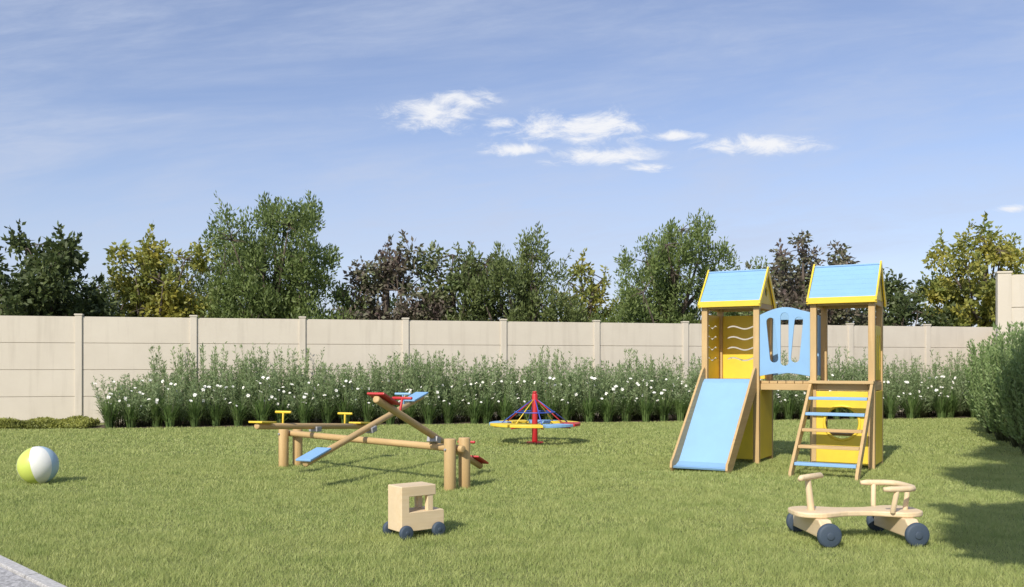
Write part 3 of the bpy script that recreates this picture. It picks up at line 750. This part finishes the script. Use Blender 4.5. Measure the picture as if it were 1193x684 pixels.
# ------------------------------------------------------------------ toy truck
K = empty('toy_truck', (-.80, 7.42, 0), R(37)); tag(K, 'small pale wooden toy truck with open cab on the lawn', 'toy truck')
W2 = .112
prof = [(-.185, .06), (.215, .06), (.215, .205), (.205, .215), (-.115, .215), (-.115, .34), (.13, .34), (.135, .345), (.135, .42), (.13, .425), (-.185, .425), (-.19, .42), (-.19, .065)]
cut('cab_body', [prof], 2 * W2, M['toy_x'], K, MX((0, 0, 0), (1, 0, 0), (0, 0, 1)), bev=.006)
for s in (-1, 1): box('window_post', (.085, s * .084, .278), (.055, .045, .128), M['toy_z'], K)
for x_ in (-.16, .145):
    log('axle', (x_, -.115, .062), (x_, .115, .062), .012, M['toy_z'], K, seg=10)
    for s in (-1, 1):
        wl = log('wheel', (x_, s * (W2 + .003), .058), (x_, s * (W2 + .045), .058), .060, M['slate'], K, seg=28, bev=.012)
        log('hub', (0, 0, .038), (0, 0, .046), .018, M['slate'], wl, seg=14, bev=.003)

# ------------------------------------------------------------------ ride-on wagon
K = empty('ride_on_toy', (2.77, 7.26, 0), R(3)); tag(K, 'pale wooden ride-on toy with four dark wheels and handlebar', 'ride-on toy')
WB = .345
out = []
for i in range(64):
    t = 2 * math.pi * i / 64; c, s = math.cos(t), math.sin(t)
    x = .52 * math.copysign(abs(c) ** .7, c); wdt = .10 + .13 * (1 - math.exp(-(abs(x) / .26) ** 3))
    out.append((x, math.copysign(abs(s) ** .55, s) * wdt))
cut('seat_board', [out], .042, M['toy_x'], K, MX((-.01, 0, .224), (1, 0, 0), (0, 1, 0)), bev=.011)
for sx in (-1, 1):
    q = [(-.30, .06), (.30, .06), (.30, .155), (.24, .202), (-.24, .202), (-.30, .155)]
    cut('axle_block', [q], .10, M['toy_x'], K, MX((sx * WB - .01, 0, 0), (0, 1, 0), (0, 0, 1)), bev=.010)
    for s in (-1, 1):
        wl = log('wheel', (sx * WB - .01, s * .305, .095), (sx * WB - .01, s * .36, .095), .095, M['slate'], K, seg=36, bev=.02)
        log('hub', (0, 0, .053), (0, 0, .063), .030, M['slate'], wl, seg=16, bev=.004)
log('steering_post', (-.37, -.01, .235), (-.40, -.01, .50), .029, M['toy_z'], K, r1=.023)
hb = Vector((.70, .55, 0)).normalized(); hc = Vector((-.37, 0, .508))
tubes('handlebar', [([hc - hb * .17 + Vector((0, 0, -.01)), hc - hb * .14, hc, hc + hb * .14, hc + hb * .17 + Vector((0, 0, -.01))], [.016, .024, .025, .024, .016])], M['toy_y'], K, seg=12)
br = [(.13, -.205, .43), (.18, -.21, .43), (.33, -.20, .43), (.385, -.17, .43), (.41, -.11, .43), (.415, 0, .43), (.41, .11, .43), (.385, .17, .43), (.33, .20, .43), (.18, .21, .43), (.13, .205, .43)]
tubes('back_rest', [(br, [.016] + [.024] * 9 + [.016])], M['toy_y'], K, seg=12)
for x, y in ((.24, -.205), (.405, -.05), (.24, .205)):
    log('back_post', (x - .02, y * .82, .235), (x, y, .425), .020, M['toy_z'], K, seg=14)

# ------------------------------------------------------------------ beach ball
r = .225; bm = bmesh.new(); bmesh.ops.create_uvsphere(bm, u_segments=48, v_segments=28, radius=r)
me = bpy.data.meshes.new('beach_ball')
cols = [0, 1, 2, 1, 0, 1]
for f in bm.faces:
    c = f.calc_center_median(); a = math.atan2(c.y, c.x) % (2 * math.pi); f.material_index = cols[int(a / (math.pi / 3)) % 6]
    if abs(c.z) > r * .97: f.material_index = 1
    f.smooth = True
bm.to_mesh(me); bm.free()
o = link('beach_ball', me, [M['ball_lime'], M['ball_white'], M['ball_blue']]); o.location = (-5.6, 10.65, r - .003)
o.rotation_euler = (R(12), R(8), R(218))
tag(o, 'lime, white and pale blue beach ball on the lawn at left', 'ball')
════════════════════
Set task:
Write out the full set of lines verbatim, without the pictures.

Written answer:
Write part 3 of the bpy script that recreates this picture. It picks up at line 750. This part finishes the script. Use Blender 4.5. Measure the picture as if it were 1193x684 pixels.
# ------------------------------------------------------------------ toy truck
K = empty('toy_truck', (-.80, 7.42, 0), R(37)); tag(K, 'small pale wooden toy truck with open cab on the lawn', 'toy truck')
W2 = .112
prof = [(-.185, .06), (.215, .06), (.215, .205), (.205, .215), (-.115, .215), (-.115, .34), (.13, .34), (.135, .345), (.135, .42), (.13, .425), (-.185, .425), (-.19, .42), (-.19, .065)]
cut('cab_body', [prof], 2 * W2, M['toy_x'], K, MX((0, 0, 0), (1, 0, 0), (0, 0, 1)), bev=.006)
for s in (-1, 1): box('window_post', (.085, s * .084, .278), (.055, .045, .128), M['toy_z'], K)
for x_ in (-.16, .145):
    log('axle', (x_, -.115, .062), (x_, .115, .062), .012, M['toy_z'], K, seg=10)
    for s in (-1, 1):
        wl = log('wheel', (x_, s * (W2 + .003), .058), (x_, s * (W2 + .045), .058), .060, M['slate'], K, seg=28, bev=.012)
        log('hub', (0, 0, .038), (0, 0, .046), .018, M['slate'], wl, seg=14, bev=.003)

# ------------------------------------------------------------------ ride-on wagon
K = empty('ride_on_toy', (2.77, 7.26, 0), R(3)); tag(K, 'pale wooden ride-on toy with four dark wheels and handlebar', 'ride-on toy')
WB = .345
out = []
for i in range(64):
    t = 2 * math.pi * i / 64; c, s = math.cos(t), math.sin(t)
    x = .52 * math.copysign(abs(c) ** .7, c); wdt = .10 + .13 * (1 - math.exp(-(abs(x) / .26) ** 3))
    out.append((x, math.copysign(abs(s) ** .55, s) * wdt))
cut('seat_board', [out], .042, M['toy_x'], K, MX((-.01, 0, .224), (1, 0, 0), (0, 1, 0)), bev=.011)
for sx in (-1, 1):
    q = [(-.30, .06), (.30, .06), (.30, .155), (.24, .202), (-.24, .202), (-.30, .155)]
    cut('axle_block', [q], .10, M['toy_x'], K, MX((sx * WB - .01, 0, 0), (0, 1, 0), (0, 0, 1)), bev=.010)
    for s in (-1, 1):
        wl = log('wheel', (sx * WB - .01, s * .305, .095), (sx * WB - .01, s * .36, .095), .095, M['slate'], K, seg=36, bev=.02)
        log('hub', (0, 0, .053), (0, 0, .063), .030, M['slate'], wl, seg=16, bev=.004)
log('steering_post', (-.37, -.01, .235), (-.40, -.01, .50), .029, M['toy_z'], K, r1=.023)
hb = Vector((.70, .55, 0)).normalized(); hc = Vector((-.37, 0, .508))
tubes('handlebar', [([hc - hb * .17 + Vector((0, 0, -.01)), hc - hb * .14, hc, hc + hb * .14, hc + hb * .17 + Vector((0, 0, -.01))], [.016, .024, .025, .024, .016])], M['toy_y'], K, seg=12)
br = [(.13, -.205, .43), (.18, -.21, .43), (.33, -.20, .43), (.385, -.17, .43), (.41, -.11, .43), (.415, 0, .43), (.41, .11, .43), (.385, .17, .43), (.33, .20, .43), (.18, .21, .43), (.13, .205, .43)]
tubes('back_rest', [(br, [.016] + [.024] * 9 + [.016])], M['toy_y'], K, seg=12)
for x, y in ((.24, -.205), (.405, -.05), (.24, .205)):
    log('back_post', (x - .02, y * .82, .235), (x, y, .425), .020, M['toy_z'], K, seg=14)

# ------------------------------------------------------------------ beach ball
r = .225; bm = bmesh.new(); bmesh.ops.create_uvsphere(bm, u_segments=48, v_segments=28, radius=r)
me = bpy.data.meshes.new('beach_ball')
cols = [0, 1, 2, 1, 0, 1]
for f in bm.faces:
    c = f.calc_center_median(); a = math.atan2(c.y, c.x) % (2 * math.pi); f.material_index = cols[int(a / (math.pi / 3)) % 6]
    if abs(c.z) > r * .97: f.material_index = 1
    f.smooth = True
bm.to_mesh(me); bm.free()
o = link('beach_ball', me, [M['ball_lime'], M['ball_white'], M['ball_blue']]); o.location = (-5.6, 10.65, r - .003)
o.rotation_euler = (R(12), R(8), R(218))
tag(o, 'lime, white and pale blue beach ball on the lawn at left', 'ball')